(WHAT IS ASKED): Below are the records; pull every line that includes "tone".

(AVAILABLE DATA):
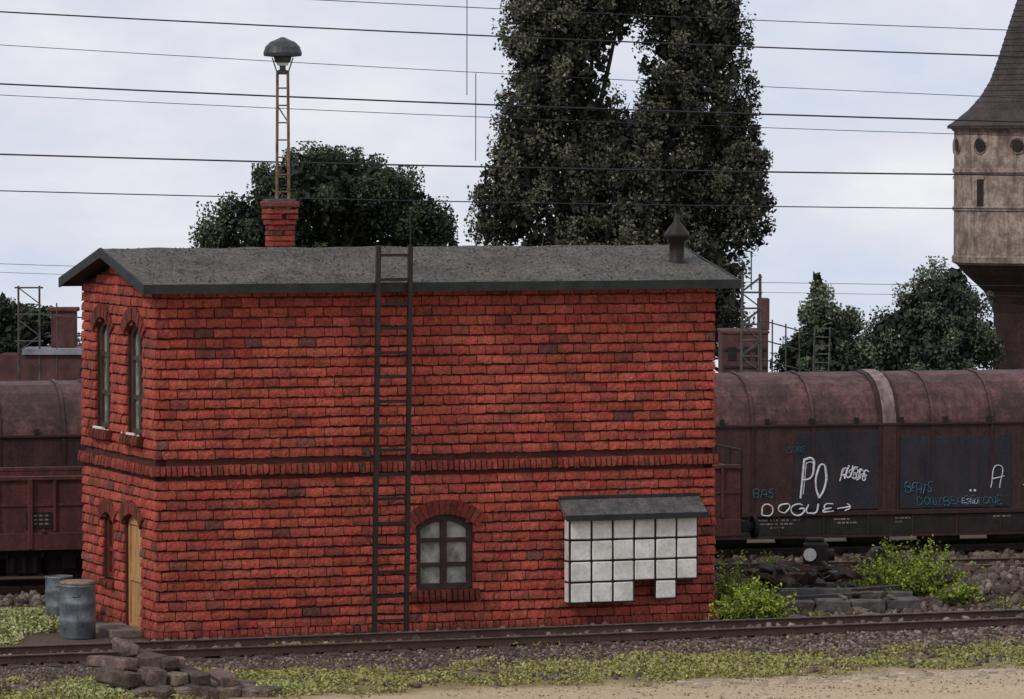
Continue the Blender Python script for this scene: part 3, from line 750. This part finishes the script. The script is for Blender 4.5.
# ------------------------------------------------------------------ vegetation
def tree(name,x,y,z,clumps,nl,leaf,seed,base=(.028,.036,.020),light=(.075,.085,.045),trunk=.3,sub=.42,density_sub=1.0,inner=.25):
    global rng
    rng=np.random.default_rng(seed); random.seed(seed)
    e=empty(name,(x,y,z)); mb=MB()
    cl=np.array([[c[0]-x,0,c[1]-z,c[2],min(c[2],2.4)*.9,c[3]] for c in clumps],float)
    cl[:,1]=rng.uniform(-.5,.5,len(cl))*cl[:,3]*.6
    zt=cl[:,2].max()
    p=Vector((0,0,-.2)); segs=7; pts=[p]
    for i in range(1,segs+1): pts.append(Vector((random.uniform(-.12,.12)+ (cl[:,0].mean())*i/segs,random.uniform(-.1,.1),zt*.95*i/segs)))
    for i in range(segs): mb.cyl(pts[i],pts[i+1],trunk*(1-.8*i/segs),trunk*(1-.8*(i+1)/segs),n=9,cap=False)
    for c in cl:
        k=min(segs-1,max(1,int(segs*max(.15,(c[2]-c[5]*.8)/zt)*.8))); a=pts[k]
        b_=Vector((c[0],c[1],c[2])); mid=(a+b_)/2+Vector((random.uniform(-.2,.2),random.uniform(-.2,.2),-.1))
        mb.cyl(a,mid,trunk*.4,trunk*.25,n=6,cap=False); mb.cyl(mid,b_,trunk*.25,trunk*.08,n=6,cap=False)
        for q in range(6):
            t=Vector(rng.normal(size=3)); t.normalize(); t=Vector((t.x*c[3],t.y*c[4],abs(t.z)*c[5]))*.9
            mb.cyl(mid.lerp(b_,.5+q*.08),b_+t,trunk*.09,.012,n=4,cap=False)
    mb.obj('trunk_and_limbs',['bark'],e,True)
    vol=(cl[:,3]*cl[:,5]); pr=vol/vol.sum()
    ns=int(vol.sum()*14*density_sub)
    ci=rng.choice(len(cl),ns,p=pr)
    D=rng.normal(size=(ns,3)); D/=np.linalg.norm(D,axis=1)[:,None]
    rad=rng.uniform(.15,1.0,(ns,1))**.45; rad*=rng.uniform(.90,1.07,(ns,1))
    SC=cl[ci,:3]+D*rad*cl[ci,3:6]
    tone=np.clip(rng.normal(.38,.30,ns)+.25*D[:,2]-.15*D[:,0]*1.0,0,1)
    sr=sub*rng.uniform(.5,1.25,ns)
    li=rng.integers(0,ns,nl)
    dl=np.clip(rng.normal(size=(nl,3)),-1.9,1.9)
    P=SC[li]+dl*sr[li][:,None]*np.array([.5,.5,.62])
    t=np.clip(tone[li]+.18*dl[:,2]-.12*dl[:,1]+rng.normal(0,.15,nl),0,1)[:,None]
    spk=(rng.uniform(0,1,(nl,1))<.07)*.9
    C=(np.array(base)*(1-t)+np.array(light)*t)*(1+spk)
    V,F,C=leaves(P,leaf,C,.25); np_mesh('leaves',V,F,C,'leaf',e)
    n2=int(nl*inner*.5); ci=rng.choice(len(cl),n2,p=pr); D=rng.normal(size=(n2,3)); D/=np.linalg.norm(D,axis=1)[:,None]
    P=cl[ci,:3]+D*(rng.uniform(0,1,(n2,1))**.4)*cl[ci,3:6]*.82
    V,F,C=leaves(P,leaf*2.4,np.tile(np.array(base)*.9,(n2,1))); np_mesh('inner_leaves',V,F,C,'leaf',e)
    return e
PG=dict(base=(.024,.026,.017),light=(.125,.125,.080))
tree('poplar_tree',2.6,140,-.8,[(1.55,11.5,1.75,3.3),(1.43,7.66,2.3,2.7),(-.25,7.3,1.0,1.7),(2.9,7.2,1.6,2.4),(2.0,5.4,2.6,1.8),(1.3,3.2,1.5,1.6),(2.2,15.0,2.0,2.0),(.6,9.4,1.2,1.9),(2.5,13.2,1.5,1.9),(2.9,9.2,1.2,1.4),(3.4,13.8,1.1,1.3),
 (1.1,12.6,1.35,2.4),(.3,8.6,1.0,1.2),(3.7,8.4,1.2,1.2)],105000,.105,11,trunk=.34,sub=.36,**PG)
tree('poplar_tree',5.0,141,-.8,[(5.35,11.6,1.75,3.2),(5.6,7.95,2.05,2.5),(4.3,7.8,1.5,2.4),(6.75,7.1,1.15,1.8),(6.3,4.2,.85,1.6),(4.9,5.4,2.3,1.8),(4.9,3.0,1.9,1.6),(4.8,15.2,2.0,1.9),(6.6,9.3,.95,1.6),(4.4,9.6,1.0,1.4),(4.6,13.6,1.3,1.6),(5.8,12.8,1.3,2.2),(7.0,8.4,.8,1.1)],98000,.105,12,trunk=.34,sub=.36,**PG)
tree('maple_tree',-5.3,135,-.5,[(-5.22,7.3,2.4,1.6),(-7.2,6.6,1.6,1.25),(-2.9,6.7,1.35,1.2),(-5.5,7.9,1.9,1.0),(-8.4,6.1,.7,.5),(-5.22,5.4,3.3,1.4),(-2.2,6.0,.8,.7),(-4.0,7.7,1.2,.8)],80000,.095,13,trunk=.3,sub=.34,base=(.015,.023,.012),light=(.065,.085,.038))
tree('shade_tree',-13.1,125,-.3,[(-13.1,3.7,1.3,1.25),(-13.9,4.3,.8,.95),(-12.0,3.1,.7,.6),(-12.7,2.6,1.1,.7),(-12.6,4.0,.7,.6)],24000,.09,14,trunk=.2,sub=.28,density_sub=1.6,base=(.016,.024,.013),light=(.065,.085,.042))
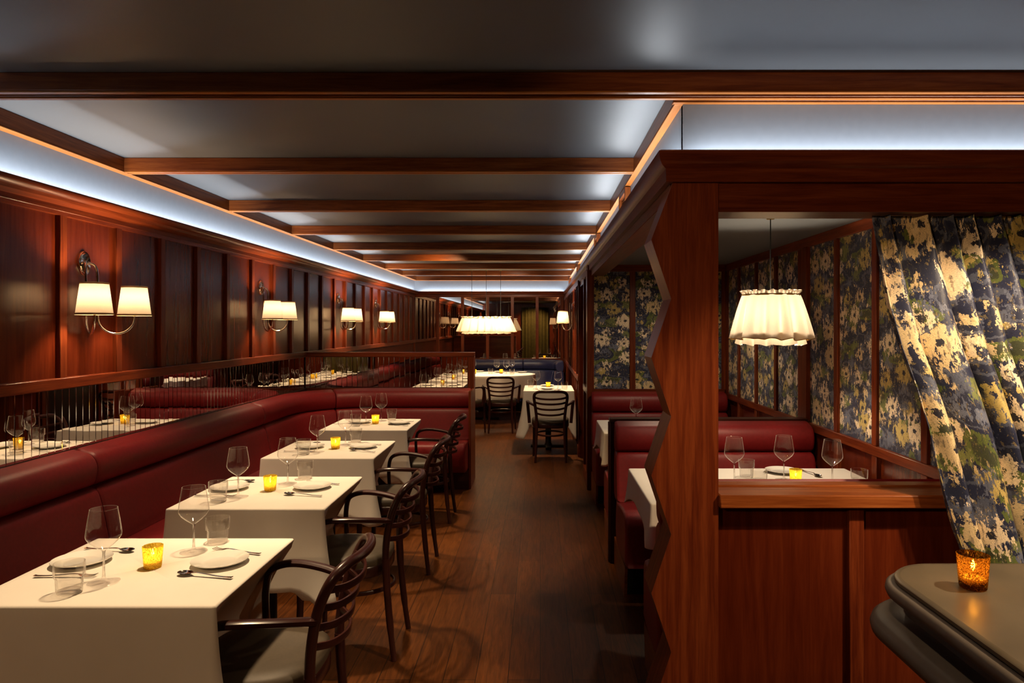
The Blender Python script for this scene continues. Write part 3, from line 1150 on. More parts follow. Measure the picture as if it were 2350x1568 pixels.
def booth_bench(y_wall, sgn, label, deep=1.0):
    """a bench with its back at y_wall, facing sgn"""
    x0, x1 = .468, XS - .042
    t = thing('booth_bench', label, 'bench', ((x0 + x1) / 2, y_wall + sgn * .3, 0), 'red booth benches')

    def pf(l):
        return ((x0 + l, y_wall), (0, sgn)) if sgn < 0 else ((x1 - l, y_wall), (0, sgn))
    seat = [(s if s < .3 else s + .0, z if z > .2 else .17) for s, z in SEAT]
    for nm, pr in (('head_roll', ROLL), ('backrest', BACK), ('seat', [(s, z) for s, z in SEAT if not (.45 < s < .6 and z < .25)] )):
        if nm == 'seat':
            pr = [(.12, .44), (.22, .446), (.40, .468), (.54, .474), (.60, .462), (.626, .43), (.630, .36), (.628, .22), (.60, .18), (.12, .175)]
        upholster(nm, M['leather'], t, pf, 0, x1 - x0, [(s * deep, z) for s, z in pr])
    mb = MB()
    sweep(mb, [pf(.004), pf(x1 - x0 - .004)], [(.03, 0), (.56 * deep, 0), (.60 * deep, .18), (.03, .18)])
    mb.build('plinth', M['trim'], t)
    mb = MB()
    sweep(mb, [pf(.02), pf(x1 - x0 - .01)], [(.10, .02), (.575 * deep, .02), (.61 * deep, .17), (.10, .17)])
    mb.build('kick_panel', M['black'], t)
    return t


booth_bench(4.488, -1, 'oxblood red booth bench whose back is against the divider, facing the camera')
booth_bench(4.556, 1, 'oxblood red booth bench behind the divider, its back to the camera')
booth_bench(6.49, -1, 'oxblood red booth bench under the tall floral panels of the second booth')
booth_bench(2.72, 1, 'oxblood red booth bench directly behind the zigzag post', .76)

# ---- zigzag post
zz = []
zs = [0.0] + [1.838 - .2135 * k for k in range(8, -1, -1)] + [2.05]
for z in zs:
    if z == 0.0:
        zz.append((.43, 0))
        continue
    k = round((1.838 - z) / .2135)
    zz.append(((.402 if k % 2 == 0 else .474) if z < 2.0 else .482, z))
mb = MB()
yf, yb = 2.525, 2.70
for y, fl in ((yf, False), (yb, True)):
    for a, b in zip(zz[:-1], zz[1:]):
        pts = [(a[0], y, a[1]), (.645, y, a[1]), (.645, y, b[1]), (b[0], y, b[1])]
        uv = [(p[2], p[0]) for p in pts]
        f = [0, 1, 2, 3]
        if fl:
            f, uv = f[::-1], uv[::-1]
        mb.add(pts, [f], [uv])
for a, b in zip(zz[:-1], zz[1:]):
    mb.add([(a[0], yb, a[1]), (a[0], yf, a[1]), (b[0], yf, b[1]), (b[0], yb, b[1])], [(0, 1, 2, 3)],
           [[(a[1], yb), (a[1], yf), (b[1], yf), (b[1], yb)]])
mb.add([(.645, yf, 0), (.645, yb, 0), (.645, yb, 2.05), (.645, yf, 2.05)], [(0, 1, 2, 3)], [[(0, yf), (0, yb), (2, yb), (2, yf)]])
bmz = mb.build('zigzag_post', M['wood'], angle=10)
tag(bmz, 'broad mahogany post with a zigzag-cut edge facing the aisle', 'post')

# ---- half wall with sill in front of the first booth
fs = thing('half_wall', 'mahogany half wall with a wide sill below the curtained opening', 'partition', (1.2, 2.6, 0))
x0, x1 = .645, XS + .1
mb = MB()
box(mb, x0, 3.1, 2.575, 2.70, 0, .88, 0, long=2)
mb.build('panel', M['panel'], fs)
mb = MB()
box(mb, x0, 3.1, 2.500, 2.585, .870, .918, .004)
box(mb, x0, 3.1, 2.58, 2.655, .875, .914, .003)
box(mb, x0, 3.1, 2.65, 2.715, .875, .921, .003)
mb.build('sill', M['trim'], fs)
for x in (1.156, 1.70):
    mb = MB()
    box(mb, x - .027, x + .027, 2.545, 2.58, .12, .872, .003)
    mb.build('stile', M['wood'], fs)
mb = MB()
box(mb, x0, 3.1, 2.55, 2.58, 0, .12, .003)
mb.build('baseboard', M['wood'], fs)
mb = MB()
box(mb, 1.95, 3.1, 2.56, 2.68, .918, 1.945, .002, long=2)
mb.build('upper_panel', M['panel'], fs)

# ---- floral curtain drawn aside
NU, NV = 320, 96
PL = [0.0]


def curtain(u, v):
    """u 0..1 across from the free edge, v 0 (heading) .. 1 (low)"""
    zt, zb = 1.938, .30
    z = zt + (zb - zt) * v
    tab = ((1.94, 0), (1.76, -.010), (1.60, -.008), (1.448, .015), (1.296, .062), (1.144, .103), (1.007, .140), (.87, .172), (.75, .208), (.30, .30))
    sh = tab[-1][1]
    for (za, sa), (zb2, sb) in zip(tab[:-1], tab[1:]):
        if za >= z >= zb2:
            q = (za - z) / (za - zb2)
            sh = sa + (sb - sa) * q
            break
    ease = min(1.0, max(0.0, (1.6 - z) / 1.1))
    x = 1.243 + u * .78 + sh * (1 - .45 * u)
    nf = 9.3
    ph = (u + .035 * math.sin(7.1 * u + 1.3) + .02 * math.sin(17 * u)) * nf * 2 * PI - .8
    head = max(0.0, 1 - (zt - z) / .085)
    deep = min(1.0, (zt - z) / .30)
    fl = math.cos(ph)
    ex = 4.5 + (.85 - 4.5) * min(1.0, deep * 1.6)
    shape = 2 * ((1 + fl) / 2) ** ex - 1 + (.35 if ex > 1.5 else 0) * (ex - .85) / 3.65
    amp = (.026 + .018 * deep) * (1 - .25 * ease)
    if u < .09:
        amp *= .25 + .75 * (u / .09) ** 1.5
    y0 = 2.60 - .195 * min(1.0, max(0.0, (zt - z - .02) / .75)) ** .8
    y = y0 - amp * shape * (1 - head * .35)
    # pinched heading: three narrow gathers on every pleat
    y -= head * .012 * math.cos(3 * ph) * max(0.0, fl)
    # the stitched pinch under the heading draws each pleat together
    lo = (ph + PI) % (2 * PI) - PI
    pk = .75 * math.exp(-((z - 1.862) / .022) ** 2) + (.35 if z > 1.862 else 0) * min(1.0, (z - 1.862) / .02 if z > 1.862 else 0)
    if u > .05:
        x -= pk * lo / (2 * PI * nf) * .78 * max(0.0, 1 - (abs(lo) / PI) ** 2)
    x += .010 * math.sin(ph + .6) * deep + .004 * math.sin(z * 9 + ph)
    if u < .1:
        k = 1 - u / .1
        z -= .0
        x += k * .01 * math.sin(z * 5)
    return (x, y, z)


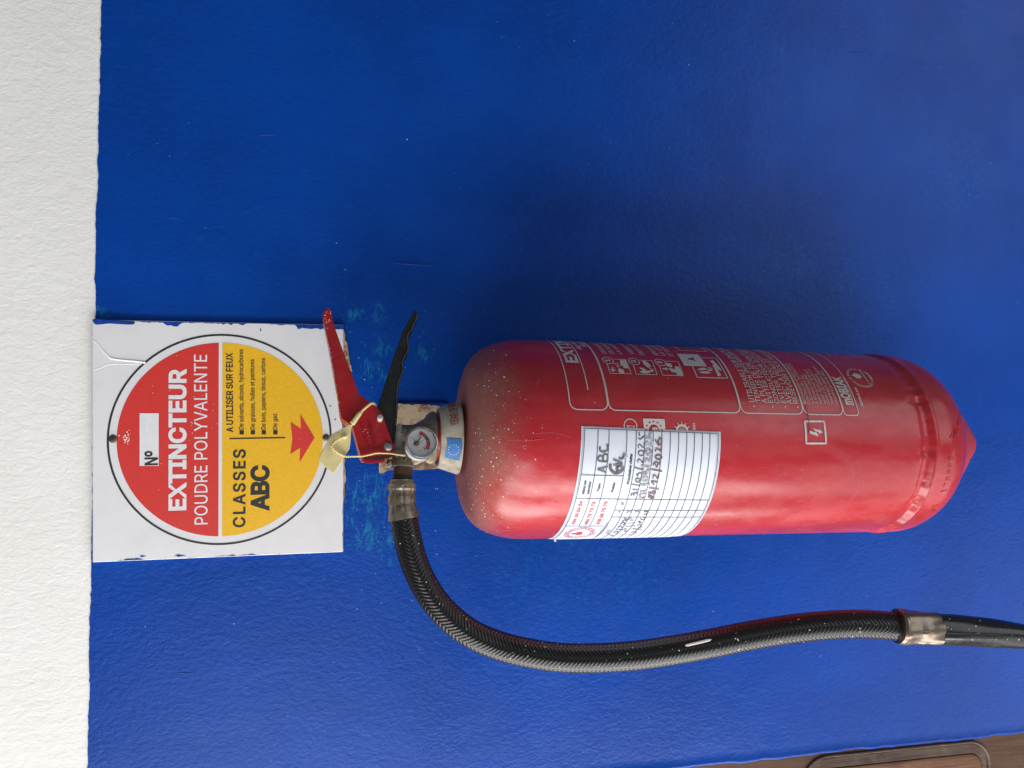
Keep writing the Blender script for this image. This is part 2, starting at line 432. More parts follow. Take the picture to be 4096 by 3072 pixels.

(SOLUTION FOR THIS TASK):
    tone=np.clip(rng.normal(.38,.30,ns)+.25*D[:,2]-.15*D[:,0]*1.0,0,1)
    t=np.clip(tone[li]+.18*dl[:,2]-.12*dl[:,1]+rng.normal(0,.15,nl),0,1)[:,None]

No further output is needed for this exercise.